> **Description of the task**:
Scan the material that follows. Copy every line containing the word "this".

> **Supplied records**:
__________

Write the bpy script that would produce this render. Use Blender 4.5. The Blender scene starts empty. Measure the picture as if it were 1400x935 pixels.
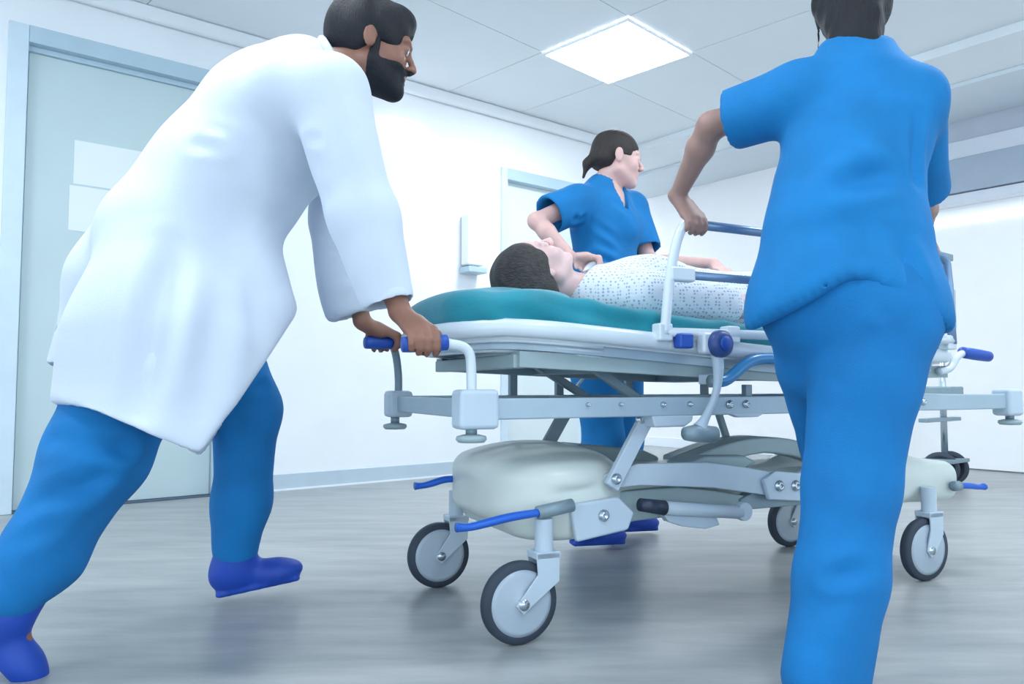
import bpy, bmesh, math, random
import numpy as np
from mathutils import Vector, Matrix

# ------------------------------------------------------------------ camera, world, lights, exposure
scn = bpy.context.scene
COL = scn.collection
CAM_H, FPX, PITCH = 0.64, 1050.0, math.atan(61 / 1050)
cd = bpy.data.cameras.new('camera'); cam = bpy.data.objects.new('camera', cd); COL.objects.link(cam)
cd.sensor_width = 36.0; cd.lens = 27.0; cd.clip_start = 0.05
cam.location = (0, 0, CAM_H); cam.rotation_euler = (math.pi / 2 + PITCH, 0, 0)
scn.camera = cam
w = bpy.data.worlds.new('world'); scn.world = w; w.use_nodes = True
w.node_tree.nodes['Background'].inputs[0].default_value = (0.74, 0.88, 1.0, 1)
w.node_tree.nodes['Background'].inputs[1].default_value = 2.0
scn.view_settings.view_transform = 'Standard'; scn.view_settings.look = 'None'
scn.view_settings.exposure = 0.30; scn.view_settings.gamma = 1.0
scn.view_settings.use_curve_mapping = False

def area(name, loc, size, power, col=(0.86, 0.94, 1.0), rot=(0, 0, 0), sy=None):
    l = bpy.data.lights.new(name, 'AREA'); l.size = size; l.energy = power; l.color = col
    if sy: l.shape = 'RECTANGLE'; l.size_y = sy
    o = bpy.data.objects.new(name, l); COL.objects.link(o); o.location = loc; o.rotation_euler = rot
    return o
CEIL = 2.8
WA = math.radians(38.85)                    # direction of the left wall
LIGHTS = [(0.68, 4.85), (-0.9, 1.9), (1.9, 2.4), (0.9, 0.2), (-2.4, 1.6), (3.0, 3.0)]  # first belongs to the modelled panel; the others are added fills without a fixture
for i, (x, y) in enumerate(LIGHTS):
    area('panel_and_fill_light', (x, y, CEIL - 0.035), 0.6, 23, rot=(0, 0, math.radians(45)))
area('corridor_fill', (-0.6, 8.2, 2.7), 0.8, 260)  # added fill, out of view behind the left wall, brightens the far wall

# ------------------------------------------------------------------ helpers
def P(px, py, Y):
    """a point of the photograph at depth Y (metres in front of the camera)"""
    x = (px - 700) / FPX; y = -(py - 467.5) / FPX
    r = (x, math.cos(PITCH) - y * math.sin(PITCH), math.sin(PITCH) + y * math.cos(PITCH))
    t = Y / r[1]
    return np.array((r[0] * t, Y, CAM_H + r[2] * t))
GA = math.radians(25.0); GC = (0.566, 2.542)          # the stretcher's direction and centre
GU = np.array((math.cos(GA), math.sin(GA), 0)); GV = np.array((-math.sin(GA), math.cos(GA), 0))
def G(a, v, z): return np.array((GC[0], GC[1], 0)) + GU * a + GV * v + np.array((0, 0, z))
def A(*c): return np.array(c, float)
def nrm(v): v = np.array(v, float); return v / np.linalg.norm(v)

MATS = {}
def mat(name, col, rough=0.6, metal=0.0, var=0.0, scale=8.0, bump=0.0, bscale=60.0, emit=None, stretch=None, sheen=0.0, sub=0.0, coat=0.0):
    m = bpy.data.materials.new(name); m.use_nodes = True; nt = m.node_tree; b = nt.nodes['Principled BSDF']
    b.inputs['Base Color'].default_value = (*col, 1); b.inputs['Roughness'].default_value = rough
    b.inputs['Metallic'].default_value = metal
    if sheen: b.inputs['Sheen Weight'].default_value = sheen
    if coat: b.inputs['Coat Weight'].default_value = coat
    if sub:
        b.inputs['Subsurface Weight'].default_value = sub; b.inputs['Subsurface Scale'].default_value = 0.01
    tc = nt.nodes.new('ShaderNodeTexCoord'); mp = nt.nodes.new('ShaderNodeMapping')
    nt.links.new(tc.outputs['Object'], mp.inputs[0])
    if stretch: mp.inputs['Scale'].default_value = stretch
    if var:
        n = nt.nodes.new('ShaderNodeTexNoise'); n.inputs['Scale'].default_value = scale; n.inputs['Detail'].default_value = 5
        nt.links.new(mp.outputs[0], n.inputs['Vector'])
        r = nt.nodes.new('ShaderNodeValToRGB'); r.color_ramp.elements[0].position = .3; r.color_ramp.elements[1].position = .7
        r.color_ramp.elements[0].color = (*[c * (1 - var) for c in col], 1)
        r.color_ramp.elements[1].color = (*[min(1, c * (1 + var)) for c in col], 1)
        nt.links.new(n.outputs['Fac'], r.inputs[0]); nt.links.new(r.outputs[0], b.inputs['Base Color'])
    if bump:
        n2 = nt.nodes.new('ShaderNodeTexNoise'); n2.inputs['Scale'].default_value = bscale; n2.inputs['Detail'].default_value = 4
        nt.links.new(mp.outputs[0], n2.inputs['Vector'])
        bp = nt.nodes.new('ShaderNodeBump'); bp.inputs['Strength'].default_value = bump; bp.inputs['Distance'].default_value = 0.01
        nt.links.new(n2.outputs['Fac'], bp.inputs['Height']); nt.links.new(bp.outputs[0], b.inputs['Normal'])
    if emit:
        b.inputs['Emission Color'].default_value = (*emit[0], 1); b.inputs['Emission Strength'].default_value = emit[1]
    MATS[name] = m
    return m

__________

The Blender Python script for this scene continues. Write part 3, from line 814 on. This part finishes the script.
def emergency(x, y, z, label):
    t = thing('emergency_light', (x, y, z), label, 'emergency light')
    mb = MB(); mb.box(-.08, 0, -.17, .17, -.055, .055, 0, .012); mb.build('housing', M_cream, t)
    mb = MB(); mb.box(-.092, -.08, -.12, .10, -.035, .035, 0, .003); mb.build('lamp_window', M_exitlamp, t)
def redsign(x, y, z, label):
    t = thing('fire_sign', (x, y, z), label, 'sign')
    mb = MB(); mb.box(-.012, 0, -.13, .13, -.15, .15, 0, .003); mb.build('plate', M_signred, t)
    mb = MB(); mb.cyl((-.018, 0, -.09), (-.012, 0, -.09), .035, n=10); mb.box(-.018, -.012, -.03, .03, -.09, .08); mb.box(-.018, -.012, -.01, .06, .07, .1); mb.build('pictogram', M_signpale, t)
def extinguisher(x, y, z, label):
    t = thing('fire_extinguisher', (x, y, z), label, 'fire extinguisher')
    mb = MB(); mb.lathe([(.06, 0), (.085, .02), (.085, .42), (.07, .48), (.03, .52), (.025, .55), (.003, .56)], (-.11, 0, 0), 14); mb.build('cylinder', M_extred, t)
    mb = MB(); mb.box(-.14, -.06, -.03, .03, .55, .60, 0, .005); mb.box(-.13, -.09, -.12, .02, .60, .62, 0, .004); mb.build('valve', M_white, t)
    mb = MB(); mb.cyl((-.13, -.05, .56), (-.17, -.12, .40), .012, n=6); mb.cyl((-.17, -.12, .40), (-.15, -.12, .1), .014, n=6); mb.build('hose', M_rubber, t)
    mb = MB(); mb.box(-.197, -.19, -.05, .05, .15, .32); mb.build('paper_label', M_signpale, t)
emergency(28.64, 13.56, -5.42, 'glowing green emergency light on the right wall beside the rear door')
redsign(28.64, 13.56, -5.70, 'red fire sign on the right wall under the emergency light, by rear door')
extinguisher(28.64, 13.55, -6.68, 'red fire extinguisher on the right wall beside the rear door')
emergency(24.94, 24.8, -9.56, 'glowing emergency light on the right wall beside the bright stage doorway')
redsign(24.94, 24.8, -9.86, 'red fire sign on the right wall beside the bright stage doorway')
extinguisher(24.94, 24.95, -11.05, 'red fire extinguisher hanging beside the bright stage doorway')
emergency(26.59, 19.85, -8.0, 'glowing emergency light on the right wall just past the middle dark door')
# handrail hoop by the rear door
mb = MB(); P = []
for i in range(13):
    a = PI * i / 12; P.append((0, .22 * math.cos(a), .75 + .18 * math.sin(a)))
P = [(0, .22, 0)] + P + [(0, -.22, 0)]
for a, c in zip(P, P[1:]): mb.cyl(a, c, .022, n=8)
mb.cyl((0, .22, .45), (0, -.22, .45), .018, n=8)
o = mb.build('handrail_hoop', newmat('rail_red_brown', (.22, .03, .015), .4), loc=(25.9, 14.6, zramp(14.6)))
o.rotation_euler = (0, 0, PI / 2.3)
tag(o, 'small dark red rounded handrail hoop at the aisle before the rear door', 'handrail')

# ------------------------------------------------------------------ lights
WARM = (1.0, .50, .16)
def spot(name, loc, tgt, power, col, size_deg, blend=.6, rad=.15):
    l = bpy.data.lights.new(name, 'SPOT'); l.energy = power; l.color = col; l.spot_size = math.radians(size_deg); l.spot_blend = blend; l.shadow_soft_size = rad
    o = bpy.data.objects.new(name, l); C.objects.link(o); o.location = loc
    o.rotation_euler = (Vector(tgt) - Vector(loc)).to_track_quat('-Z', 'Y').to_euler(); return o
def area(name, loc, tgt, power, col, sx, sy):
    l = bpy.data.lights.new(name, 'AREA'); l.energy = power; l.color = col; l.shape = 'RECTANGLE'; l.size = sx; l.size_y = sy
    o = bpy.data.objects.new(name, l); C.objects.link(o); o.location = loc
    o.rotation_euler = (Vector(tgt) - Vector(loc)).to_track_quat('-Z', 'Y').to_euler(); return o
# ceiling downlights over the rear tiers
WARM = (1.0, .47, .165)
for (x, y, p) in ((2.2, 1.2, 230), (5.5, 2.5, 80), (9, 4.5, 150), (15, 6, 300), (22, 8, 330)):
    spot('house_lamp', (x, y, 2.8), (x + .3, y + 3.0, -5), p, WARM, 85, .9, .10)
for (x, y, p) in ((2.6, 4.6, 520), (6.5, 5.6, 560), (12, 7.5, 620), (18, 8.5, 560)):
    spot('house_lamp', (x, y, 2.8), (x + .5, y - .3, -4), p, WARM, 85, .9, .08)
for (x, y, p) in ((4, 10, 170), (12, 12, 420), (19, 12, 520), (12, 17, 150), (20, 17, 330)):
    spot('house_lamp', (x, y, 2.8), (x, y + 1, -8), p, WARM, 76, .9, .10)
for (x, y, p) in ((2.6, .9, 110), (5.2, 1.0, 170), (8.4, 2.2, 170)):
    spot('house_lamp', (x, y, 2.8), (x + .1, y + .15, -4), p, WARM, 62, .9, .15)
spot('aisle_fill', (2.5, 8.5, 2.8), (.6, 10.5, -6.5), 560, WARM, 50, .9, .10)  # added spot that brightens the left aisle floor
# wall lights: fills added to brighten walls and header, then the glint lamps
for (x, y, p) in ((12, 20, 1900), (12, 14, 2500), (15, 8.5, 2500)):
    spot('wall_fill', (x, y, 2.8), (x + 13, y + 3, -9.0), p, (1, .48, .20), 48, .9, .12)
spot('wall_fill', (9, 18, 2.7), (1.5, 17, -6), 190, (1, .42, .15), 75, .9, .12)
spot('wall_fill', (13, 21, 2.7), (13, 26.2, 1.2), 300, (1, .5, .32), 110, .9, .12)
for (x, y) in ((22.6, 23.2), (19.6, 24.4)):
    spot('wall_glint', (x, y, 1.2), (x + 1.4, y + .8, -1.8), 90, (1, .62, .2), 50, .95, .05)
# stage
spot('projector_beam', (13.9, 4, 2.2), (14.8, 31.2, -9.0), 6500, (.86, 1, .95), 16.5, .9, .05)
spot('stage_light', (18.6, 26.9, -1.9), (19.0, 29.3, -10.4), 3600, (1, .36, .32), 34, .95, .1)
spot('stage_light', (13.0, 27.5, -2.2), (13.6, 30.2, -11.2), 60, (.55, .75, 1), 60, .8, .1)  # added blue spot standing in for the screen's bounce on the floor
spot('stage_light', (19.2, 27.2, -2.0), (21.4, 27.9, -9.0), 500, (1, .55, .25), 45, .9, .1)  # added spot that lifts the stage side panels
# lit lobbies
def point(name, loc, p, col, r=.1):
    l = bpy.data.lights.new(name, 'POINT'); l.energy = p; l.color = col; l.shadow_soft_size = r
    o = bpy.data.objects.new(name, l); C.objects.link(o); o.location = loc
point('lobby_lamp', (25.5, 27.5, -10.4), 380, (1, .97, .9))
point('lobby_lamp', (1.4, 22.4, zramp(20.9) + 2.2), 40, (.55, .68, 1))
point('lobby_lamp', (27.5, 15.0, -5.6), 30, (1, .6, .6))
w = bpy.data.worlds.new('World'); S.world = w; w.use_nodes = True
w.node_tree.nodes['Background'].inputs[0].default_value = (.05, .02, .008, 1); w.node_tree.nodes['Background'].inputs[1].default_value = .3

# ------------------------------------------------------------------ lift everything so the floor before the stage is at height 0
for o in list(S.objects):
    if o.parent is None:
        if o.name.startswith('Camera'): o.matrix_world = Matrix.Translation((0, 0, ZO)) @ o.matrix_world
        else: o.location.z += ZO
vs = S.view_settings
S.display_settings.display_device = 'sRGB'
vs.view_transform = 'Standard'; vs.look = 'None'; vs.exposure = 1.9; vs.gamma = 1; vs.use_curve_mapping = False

__________

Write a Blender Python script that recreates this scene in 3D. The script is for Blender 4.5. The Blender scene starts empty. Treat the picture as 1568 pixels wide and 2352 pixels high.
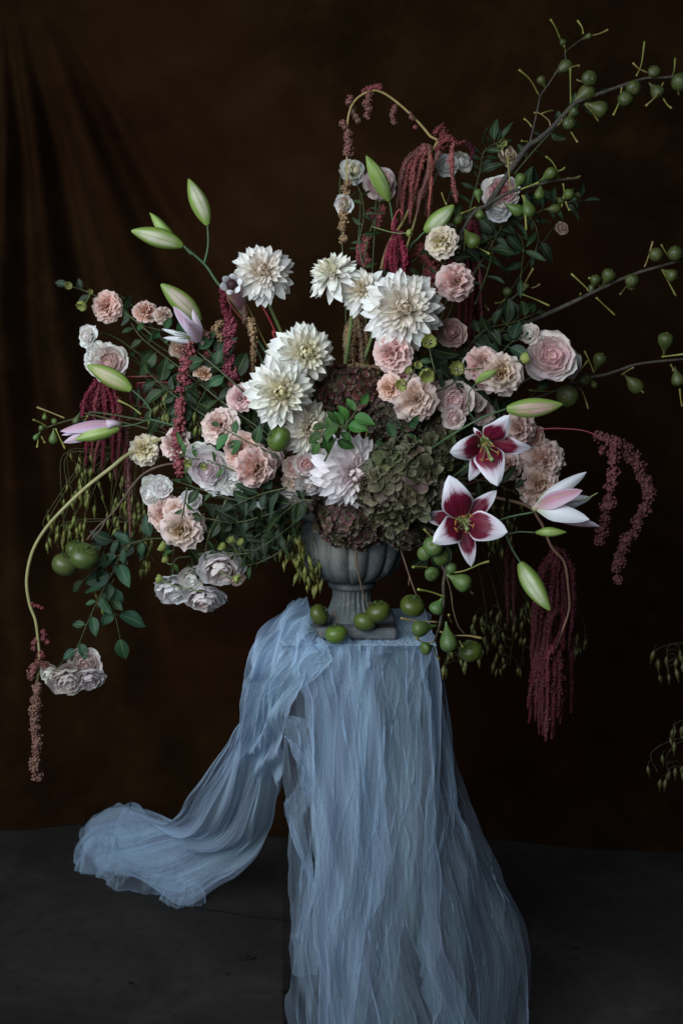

__________

> **Exercise solution**:
Write the bpy script that would produce this render. Use Blender 4.5. The Blender scene starts empty. Measure the picture as if it were 1400x935 pixels.
The Blender Python script for this scene continues. Write part 3, from line 814 on. This part finishes the script.
Write a Blender Python script that recreates this scene in 3D. The script is for Blender 4.5. The Blender scene starts empty. Treat the picture as 1568 pixels wide and 2352 pixels high.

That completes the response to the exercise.